[START OF The input]

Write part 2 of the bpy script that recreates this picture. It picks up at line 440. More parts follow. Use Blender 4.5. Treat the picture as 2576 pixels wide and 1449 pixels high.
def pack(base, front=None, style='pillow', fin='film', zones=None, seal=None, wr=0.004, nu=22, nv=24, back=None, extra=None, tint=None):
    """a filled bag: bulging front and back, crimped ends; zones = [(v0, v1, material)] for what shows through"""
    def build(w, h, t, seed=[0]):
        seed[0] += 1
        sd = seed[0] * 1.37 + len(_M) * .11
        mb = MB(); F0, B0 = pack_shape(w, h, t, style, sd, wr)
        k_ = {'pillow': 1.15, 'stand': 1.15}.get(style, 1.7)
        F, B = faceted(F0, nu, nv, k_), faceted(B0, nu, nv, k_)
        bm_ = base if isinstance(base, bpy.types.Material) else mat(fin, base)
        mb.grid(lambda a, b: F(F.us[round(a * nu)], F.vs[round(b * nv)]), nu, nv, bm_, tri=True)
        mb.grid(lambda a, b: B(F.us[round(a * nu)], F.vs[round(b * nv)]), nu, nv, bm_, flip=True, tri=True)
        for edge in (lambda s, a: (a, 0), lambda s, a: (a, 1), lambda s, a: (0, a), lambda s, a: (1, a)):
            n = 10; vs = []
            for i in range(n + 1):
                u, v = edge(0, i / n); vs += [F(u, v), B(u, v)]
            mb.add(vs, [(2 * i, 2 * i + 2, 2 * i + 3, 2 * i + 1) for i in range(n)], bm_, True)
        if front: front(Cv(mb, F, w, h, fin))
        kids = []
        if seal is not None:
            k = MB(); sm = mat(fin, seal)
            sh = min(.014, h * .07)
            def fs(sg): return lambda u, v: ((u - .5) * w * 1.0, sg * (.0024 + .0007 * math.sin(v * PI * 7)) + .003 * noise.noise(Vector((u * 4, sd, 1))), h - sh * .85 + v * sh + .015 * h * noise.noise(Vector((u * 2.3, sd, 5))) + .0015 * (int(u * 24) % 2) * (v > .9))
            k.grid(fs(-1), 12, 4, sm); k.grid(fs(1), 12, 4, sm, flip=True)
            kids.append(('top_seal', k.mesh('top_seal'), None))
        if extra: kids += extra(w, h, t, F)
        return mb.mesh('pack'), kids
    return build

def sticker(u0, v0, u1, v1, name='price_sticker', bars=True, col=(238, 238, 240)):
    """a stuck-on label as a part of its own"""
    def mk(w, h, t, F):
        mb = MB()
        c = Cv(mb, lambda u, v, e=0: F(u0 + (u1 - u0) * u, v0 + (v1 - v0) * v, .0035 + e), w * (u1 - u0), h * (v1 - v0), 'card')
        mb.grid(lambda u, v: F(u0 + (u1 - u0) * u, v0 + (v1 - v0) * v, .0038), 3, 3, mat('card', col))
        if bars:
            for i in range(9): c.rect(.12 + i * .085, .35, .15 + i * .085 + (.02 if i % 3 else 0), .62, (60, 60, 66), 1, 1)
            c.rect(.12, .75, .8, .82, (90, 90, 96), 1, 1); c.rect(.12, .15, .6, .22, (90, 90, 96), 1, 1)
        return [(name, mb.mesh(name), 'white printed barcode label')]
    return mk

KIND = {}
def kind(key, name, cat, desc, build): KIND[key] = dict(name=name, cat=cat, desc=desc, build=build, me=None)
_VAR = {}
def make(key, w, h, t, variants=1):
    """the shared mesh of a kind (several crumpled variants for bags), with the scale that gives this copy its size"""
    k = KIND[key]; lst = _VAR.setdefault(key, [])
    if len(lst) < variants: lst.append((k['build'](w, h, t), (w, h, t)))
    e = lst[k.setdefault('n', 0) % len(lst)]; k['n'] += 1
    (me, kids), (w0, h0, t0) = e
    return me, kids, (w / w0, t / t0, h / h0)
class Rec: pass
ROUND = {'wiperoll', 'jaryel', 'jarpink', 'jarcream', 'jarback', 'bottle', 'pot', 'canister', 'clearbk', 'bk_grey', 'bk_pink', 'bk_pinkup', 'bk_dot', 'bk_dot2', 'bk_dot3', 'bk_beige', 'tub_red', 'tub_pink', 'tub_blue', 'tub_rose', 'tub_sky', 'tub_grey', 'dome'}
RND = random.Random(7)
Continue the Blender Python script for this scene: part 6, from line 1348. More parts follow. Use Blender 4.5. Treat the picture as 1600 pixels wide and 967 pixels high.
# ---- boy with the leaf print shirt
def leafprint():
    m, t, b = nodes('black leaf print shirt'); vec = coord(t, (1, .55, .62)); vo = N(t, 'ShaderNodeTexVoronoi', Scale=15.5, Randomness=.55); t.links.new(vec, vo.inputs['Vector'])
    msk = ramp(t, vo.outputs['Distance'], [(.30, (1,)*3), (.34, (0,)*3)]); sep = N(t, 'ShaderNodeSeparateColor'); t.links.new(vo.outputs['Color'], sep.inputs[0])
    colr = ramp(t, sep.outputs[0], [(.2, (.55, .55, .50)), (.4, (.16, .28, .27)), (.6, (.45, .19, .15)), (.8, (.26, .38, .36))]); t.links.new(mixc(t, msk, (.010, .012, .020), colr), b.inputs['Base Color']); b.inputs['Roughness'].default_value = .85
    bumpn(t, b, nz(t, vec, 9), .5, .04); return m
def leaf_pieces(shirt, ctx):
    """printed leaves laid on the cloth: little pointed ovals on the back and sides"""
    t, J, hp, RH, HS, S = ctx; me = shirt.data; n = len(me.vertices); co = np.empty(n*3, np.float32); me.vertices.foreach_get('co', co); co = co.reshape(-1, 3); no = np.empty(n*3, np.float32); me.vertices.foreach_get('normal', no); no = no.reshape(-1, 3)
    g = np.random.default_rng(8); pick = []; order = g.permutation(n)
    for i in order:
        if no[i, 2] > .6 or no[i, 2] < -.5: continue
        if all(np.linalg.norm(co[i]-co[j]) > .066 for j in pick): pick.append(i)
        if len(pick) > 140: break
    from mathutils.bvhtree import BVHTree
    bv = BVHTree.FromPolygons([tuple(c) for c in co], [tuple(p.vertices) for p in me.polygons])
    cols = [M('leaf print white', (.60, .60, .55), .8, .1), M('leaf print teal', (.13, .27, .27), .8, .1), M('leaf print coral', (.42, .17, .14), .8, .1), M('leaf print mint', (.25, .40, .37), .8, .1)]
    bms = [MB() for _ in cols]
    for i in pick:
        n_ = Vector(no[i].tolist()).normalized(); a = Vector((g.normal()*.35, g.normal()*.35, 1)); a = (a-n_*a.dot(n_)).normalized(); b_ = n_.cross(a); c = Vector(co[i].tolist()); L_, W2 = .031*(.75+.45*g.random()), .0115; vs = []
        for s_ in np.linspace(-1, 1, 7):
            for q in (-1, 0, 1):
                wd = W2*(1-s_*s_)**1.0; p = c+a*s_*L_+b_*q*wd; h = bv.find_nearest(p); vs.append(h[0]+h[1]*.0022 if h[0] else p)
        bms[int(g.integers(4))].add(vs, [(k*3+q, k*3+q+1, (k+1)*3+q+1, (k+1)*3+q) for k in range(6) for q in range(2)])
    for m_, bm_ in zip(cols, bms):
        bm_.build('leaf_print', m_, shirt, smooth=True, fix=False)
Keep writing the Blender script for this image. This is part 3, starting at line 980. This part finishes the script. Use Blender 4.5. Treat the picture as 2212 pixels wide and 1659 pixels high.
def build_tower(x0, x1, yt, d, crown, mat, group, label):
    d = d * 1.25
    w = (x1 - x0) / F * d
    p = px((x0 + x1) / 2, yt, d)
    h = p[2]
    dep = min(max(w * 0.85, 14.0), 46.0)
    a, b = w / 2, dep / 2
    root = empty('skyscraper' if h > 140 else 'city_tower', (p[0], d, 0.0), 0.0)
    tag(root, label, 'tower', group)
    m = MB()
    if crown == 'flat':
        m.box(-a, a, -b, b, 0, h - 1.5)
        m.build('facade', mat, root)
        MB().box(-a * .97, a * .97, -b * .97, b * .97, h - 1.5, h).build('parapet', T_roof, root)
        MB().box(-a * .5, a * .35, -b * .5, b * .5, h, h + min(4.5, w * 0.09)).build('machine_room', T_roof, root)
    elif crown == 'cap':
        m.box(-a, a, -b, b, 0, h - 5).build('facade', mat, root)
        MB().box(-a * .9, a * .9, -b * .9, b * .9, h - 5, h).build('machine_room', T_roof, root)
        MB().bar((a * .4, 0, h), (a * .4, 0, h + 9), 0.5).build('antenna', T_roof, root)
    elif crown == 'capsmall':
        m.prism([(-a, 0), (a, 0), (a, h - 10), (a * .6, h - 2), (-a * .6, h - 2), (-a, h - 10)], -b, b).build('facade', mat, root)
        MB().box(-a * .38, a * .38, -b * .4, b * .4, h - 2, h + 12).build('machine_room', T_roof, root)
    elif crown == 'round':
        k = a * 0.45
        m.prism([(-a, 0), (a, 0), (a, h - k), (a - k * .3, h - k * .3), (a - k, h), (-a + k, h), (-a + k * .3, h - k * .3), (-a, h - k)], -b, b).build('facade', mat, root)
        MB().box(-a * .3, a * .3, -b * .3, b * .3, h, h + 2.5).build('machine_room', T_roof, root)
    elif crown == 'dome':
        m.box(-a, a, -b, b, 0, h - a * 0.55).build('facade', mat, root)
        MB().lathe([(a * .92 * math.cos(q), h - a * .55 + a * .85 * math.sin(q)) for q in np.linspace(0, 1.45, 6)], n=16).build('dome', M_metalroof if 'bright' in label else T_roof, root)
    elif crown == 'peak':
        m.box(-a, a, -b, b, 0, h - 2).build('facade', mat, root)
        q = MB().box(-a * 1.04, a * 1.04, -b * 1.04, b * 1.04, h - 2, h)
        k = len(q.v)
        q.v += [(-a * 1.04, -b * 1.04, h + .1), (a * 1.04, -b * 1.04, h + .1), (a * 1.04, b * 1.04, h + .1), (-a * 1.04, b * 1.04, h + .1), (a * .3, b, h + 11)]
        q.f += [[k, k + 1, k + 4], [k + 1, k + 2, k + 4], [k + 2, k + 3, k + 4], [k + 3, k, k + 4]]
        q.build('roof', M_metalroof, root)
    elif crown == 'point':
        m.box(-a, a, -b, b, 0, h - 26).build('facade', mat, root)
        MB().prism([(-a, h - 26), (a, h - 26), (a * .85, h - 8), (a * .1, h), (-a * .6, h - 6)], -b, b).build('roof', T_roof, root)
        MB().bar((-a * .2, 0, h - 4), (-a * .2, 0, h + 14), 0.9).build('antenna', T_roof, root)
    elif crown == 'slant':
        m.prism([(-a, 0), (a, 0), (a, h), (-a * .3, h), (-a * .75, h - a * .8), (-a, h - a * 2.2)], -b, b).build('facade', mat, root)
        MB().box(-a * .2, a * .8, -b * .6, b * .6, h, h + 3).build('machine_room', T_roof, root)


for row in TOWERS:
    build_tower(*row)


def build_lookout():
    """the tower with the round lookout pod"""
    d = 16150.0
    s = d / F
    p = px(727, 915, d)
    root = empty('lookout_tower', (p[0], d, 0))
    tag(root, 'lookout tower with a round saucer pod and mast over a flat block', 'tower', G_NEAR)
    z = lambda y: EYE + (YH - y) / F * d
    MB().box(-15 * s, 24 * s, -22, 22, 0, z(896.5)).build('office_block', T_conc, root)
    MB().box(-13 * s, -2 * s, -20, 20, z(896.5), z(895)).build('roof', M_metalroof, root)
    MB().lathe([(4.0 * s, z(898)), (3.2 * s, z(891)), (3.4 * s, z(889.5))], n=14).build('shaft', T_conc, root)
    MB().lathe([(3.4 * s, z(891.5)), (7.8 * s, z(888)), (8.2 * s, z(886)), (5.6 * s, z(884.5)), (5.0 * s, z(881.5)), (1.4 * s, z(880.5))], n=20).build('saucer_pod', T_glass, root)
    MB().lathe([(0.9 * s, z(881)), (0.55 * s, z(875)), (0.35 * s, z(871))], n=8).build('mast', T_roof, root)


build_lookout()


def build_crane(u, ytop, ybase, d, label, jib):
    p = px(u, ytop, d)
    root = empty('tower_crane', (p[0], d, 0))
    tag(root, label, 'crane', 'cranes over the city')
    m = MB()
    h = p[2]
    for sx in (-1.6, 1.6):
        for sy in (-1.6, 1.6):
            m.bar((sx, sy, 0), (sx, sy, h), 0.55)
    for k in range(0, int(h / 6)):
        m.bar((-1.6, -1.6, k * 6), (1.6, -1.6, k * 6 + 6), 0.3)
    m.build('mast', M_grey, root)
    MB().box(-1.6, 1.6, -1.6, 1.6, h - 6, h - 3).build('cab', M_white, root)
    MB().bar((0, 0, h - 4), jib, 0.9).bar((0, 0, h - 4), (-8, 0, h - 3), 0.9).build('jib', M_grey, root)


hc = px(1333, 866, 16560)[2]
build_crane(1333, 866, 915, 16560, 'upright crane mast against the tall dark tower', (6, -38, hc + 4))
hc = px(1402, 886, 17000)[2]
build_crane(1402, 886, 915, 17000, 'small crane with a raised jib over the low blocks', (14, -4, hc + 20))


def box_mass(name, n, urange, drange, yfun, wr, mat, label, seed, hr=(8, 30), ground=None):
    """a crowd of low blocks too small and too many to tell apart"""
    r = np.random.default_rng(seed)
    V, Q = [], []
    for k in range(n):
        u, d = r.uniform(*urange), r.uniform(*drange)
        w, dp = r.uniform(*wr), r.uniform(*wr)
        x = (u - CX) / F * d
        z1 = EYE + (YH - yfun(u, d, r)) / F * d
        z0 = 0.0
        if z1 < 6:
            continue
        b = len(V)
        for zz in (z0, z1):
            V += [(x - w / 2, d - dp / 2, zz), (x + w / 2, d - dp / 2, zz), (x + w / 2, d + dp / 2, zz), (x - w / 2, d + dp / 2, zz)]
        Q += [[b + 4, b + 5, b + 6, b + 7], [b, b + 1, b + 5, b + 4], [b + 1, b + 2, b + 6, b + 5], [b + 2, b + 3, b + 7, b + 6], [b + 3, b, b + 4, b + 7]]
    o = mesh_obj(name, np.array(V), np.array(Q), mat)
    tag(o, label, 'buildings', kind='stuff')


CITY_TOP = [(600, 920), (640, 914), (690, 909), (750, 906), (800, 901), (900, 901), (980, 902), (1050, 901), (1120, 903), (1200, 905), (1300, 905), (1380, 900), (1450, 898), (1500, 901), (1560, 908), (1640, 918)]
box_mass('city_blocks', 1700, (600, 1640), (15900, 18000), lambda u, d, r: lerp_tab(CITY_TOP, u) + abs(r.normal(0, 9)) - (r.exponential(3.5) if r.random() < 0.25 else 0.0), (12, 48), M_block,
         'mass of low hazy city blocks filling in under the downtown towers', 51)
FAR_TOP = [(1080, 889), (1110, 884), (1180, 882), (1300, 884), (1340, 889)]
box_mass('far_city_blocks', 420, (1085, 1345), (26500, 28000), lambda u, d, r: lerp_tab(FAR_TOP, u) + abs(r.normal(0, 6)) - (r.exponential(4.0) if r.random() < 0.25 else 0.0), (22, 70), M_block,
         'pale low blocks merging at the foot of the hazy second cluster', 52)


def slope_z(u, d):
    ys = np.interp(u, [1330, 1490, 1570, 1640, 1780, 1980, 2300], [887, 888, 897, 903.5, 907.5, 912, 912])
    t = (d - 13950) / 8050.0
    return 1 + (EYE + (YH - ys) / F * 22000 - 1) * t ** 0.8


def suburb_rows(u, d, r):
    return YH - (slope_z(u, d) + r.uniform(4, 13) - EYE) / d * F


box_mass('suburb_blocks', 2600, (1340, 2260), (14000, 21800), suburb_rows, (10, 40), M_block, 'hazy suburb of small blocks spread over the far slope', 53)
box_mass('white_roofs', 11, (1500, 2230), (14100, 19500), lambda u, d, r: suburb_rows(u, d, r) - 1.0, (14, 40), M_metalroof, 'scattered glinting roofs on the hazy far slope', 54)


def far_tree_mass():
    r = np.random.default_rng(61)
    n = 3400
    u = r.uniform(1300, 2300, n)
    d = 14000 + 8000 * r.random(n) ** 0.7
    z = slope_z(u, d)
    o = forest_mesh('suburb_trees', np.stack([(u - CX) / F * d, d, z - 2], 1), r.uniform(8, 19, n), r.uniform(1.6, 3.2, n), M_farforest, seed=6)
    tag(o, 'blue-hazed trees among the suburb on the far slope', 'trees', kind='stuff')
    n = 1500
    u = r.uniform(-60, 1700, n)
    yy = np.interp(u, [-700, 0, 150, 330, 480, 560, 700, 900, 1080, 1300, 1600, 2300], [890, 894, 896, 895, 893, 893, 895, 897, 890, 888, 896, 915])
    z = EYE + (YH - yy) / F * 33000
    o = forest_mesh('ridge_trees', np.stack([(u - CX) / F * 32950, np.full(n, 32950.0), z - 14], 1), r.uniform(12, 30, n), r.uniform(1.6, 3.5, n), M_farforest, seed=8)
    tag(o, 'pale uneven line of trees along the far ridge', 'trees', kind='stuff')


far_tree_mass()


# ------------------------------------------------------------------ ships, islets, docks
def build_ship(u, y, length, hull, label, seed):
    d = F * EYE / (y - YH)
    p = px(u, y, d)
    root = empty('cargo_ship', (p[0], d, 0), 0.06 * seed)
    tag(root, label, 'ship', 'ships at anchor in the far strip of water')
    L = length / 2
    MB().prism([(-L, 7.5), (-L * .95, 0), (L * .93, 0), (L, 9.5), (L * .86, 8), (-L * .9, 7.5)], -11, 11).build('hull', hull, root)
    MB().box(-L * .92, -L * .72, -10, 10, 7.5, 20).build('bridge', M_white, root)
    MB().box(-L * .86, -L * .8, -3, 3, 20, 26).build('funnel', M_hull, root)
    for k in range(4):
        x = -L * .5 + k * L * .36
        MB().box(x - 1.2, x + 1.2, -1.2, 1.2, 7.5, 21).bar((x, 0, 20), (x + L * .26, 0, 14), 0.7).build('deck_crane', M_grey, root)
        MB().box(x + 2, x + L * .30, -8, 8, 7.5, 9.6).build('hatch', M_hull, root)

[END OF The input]

Extract all lines containing the word "stack".

#### [Task result]
    o = forest_mesh('suburb_trees', np.stack([(u - CX) / F * d, d, z - 2], 1), r.uniform(8, 19, n), r.uniform(1.6, 3.2, n), M_farforest, seed=6)
    o = forest_mesh('ridge_trees', np.stack([(u - CX) / F * 32950, np.full(n, 32950.0), z - 14], 1), r.uniform(12, 30, n), r.uniform(1.6, 3.5, n), M_farforest, seed=8)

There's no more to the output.